JAKARTA, KOMPAS.com - Staf Ahli Kemenko Perekonomian Elen Setiadi mengatakan, pemerintah mengajukan perubahan terkait pesangon Pemutusan Hubungan Kerja (PHK) dalam UU Nomor 13 Tahun 2003 tentang Ketenagakerjaan di RUU Cipta Kerja.
Sebab, menurut Elen, dalam UU Ketenagakerjaan, aturan mengenai pemberian pesangon PHK sebanyak 32 kali upah, sangat memberatkan pelaku usaha.
"Pemberian pesangon PHK sebanyak 32 kali upah sangat memberatkan pelaku usaha. Hal ini juga mengurangi minat investor untuk berinvestasi," kata Elen dalam rapat Badan Legislasi DPR secara virtual, Sabtu (26/9/2020).
Baca juga: Pemerintah Ajukan Perubahan di RUU Cipta Kerja, TKA Ahli Agar Dipermudah Kerja di Indonesia
Elen mengatakan, dalam RUU Cipta Kerja, pemerintah mengajukan ada penyesuaian perhitungan pesangon PHK.
"Kemudian, menambahkan program jaminan kehilangan pekerjaan (JKP)," ujarnya.
Di samping itu, Elen mengajukan perubahan dalam UU Ketenagakerjaan di RUU Cipta Kerja terkait Perjanjian Kerja Waktu Tertentu (PKWT) atau pekerja kontrak.
Elen mengatakan, pemerintah menginginkan agar pekerja kontrak mendapatkan hak dan perlindungan yang sama dengan pekerja tetap.
"Antara lain antara upah jaminan sosial, perlindungan K3 termasuk kompensasi hubungan kerja, kami ingin ada kepastian di situ," ujarnya.
Baca juga: Pemerintah Ajukan 7 Perubahan UU Ketenagakerjaan di RUU Cipta Kerja
Elen juga mengatakan, pihaknya mengajukan perubahan terkait upah minimum dalam UU Ketenagakerjaan di RUU Cipta Kerja.
Sebab, kata Elen, di dalam UU Ketenagakerjaan, upah minimum ditangguhkan sehingga pekerja menerima upah dibawah upah minimum.
Selain itu, menurut Elen, terjadi kesenjangan upah minimum di kabupaten/kota.
"Dalam RUU Cipta Kerja, upah minimum tidak ditangguhkan, upah minimum di tingkat provinsi, dan dapat diterapkan upah minimum pada Kabupaten kota pada syarat tertentu, dan upah untuk UMKM tersendiri," ucapnya.

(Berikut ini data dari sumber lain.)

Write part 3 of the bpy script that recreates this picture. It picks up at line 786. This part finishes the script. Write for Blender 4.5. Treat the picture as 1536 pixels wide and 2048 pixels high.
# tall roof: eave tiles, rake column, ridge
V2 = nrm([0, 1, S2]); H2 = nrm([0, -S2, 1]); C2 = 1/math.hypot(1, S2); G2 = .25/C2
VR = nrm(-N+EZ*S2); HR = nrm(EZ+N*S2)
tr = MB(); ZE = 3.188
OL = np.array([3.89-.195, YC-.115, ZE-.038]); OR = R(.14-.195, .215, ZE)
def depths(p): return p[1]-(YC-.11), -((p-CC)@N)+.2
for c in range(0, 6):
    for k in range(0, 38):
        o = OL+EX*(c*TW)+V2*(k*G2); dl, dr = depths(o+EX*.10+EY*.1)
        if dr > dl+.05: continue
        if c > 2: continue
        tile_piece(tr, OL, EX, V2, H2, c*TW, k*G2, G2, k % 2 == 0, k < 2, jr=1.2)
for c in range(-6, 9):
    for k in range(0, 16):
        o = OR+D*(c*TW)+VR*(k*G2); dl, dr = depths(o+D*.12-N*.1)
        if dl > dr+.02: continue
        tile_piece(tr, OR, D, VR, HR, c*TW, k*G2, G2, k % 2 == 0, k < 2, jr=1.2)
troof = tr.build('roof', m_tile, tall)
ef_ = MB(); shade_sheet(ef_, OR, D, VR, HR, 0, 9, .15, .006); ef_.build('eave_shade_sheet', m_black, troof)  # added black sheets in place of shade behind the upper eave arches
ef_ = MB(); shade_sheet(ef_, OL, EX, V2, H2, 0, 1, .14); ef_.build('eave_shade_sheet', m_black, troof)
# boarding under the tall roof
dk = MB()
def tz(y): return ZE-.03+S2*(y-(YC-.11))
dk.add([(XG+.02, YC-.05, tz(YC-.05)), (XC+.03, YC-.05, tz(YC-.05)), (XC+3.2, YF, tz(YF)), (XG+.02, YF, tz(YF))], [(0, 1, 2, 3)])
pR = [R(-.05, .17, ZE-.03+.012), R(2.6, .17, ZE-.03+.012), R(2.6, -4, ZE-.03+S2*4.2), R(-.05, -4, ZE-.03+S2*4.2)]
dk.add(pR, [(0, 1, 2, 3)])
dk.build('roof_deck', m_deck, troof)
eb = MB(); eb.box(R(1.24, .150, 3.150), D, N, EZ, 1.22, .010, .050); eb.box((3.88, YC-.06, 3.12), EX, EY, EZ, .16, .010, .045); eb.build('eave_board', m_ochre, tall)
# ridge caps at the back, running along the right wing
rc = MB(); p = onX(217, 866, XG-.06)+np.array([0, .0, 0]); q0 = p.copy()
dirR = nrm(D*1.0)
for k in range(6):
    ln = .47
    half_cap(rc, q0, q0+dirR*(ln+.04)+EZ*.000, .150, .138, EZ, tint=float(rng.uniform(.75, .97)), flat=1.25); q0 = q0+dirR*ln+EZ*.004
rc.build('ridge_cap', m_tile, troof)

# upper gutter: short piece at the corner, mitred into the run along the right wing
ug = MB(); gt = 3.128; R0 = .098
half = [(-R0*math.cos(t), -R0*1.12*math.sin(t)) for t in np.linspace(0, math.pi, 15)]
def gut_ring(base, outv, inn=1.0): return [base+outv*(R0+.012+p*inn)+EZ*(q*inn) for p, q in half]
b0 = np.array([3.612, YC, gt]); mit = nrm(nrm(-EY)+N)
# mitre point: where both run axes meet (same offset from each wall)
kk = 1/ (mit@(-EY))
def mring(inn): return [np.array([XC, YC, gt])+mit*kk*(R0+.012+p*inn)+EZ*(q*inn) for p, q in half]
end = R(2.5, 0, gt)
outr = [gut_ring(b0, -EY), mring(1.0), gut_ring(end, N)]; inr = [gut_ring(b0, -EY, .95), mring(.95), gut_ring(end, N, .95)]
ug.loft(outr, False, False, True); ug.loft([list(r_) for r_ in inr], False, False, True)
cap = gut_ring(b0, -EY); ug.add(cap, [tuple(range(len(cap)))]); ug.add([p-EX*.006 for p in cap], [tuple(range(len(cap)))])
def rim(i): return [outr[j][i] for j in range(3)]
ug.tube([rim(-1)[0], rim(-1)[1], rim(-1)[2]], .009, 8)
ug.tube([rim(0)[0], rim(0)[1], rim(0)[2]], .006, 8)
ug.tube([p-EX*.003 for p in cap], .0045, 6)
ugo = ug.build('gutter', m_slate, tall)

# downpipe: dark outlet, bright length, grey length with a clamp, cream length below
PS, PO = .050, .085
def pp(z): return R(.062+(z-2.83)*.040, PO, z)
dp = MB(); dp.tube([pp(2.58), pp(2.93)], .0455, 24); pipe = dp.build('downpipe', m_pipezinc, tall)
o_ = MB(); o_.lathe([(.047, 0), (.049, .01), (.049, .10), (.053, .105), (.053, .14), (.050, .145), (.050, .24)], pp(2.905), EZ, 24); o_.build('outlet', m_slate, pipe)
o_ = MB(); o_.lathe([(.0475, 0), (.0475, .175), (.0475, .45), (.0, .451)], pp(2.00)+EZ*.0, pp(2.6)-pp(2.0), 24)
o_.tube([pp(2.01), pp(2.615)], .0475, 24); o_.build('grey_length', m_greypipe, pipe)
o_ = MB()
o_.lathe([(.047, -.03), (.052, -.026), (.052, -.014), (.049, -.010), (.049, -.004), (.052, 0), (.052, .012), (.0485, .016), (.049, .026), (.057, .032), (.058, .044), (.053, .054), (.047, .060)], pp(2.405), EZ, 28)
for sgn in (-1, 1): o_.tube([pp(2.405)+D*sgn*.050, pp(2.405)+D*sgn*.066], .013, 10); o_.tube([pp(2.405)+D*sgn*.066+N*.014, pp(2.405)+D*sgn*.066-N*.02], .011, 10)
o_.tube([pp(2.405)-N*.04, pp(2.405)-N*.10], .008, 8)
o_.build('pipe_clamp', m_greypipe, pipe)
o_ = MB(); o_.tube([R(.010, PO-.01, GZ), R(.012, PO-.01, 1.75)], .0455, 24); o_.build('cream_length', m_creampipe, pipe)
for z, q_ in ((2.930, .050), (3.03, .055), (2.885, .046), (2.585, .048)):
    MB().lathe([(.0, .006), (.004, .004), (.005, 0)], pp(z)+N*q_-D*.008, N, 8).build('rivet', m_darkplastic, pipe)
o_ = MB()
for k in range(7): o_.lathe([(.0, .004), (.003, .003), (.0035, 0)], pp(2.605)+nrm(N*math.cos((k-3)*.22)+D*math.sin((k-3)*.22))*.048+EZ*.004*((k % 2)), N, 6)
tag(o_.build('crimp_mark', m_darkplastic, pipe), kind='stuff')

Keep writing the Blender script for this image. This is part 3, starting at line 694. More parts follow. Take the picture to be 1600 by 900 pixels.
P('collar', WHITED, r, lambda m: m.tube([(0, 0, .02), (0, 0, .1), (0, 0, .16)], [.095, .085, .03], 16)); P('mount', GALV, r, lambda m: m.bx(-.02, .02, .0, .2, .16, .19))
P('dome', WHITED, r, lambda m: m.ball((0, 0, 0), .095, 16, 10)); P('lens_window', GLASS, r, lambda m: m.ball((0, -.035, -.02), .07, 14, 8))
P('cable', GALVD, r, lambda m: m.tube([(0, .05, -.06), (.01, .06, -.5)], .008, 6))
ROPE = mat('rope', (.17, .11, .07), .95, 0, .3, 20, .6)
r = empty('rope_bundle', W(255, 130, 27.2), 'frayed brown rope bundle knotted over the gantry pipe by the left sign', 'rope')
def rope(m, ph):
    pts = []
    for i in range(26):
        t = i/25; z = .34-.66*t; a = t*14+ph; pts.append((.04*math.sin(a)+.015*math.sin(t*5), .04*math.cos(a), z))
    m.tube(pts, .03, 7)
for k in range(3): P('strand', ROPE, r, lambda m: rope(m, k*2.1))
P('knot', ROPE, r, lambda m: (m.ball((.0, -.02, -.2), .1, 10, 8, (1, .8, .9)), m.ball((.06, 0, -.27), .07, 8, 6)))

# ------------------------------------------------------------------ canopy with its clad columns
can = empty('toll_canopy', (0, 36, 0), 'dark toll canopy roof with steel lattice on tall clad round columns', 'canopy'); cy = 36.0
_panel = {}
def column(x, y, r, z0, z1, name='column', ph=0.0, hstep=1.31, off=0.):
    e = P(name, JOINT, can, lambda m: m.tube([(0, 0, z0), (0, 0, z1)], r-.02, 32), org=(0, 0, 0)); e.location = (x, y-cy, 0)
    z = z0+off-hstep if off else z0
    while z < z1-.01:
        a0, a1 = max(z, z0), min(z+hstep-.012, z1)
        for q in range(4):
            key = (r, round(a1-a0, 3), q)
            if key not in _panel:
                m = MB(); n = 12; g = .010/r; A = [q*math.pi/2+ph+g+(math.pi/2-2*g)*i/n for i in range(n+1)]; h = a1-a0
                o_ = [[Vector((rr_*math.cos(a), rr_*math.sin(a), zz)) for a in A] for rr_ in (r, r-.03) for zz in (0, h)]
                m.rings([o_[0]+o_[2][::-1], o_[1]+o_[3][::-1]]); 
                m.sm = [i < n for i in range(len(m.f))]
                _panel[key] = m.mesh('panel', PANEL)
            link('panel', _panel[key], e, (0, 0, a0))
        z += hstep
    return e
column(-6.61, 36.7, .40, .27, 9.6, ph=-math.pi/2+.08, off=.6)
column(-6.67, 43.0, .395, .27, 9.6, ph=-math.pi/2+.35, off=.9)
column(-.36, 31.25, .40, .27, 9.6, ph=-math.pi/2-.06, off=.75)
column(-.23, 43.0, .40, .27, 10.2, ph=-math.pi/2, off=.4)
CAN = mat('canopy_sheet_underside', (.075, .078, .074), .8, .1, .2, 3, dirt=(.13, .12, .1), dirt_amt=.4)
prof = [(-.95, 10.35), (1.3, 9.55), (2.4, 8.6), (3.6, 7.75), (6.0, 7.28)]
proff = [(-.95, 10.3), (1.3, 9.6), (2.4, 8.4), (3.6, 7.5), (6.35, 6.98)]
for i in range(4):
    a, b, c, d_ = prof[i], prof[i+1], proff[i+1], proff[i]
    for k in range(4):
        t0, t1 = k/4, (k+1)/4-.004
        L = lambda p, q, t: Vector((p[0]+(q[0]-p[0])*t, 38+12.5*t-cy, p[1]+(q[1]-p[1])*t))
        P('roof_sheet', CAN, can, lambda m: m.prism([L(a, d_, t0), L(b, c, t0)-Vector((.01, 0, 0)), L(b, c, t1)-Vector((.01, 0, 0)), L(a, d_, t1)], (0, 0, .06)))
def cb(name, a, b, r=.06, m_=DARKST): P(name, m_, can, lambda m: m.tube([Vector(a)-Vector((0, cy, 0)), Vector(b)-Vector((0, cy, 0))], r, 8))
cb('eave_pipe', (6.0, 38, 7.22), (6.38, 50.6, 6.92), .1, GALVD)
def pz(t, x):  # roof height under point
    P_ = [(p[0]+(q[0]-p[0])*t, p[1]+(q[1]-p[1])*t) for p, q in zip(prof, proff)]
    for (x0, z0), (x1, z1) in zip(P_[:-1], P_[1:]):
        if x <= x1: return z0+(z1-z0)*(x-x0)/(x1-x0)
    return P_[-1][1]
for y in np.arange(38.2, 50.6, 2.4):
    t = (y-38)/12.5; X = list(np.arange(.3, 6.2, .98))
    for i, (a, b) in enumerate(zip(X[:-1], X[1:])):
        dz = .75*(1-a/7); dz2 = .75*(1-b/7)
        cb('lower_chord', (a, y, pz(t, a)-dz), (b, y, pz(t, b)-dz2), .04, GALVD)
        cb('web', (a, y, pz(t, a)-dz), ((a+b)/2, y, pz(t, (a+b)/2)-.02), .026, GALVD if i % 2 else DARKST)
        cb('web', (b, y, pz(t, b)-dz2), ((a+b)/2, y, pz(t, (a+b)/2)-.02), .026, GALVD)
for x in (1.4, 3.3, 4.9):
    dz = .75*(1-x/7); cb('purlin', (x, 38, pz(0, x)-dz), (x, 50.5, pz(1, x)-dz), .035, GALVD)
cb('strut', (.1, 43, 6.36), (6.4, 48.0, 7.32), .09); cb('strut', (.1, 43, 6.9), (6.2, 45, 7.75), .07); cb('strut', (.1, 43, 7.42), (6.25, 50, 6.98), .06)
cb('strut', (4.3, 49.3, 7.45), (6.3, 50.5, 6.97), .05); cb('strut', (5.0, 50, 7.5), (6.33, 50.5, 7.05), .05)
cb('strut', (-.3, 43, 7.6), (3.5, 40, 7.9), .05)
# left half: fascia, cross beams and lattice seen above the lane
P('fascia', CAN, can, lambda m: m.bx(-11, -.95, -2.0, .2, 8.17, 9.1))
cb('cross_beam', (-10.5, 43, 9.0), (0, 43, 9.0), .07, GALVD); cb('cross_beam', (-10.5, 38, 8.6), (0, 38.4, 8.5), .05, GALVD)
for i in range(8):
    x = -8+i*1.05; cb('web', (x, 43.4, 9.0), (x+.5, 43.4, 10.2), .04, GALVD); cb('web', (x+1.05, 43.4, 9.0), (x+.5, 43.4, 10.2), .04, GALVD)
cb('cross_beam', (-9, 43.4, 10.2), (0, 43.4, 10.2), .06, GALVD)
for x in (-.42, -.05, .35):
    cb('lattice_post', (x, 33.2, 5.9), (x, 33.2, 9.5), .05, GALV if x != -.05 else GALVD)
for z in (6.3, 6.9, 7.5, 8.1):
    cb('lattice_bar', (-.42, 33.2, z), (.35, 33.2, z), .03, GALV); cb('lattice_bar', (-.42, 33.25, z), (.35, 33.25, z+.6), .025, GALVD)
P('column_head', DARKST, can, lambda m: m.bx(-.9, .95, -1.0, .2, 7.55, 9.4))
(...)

Baca juga: Alasan DPR dan Pemerintah Cabut Klaster Pendidikan di RUU Cipta Kerja
Kemudian, Elen mengatakan, dalam UU Ketenagakerjaan, belum diatur secara tegas terkait perlindungan terhadap pekerja alih daya atau outsourcing.
Oleh karenanya, dalam RUU Cipta Kerja, pemerintah mengajukan perubahan sehingga terjaminnya hak dan perlindungan yang sama bagi pekerja.
"Yang kita perlukan adalah jaminan pekerja yang bekerja di dalam alih daya tersebut, diberikan perlindungan sama dengan pekerja tetap," tuturnya.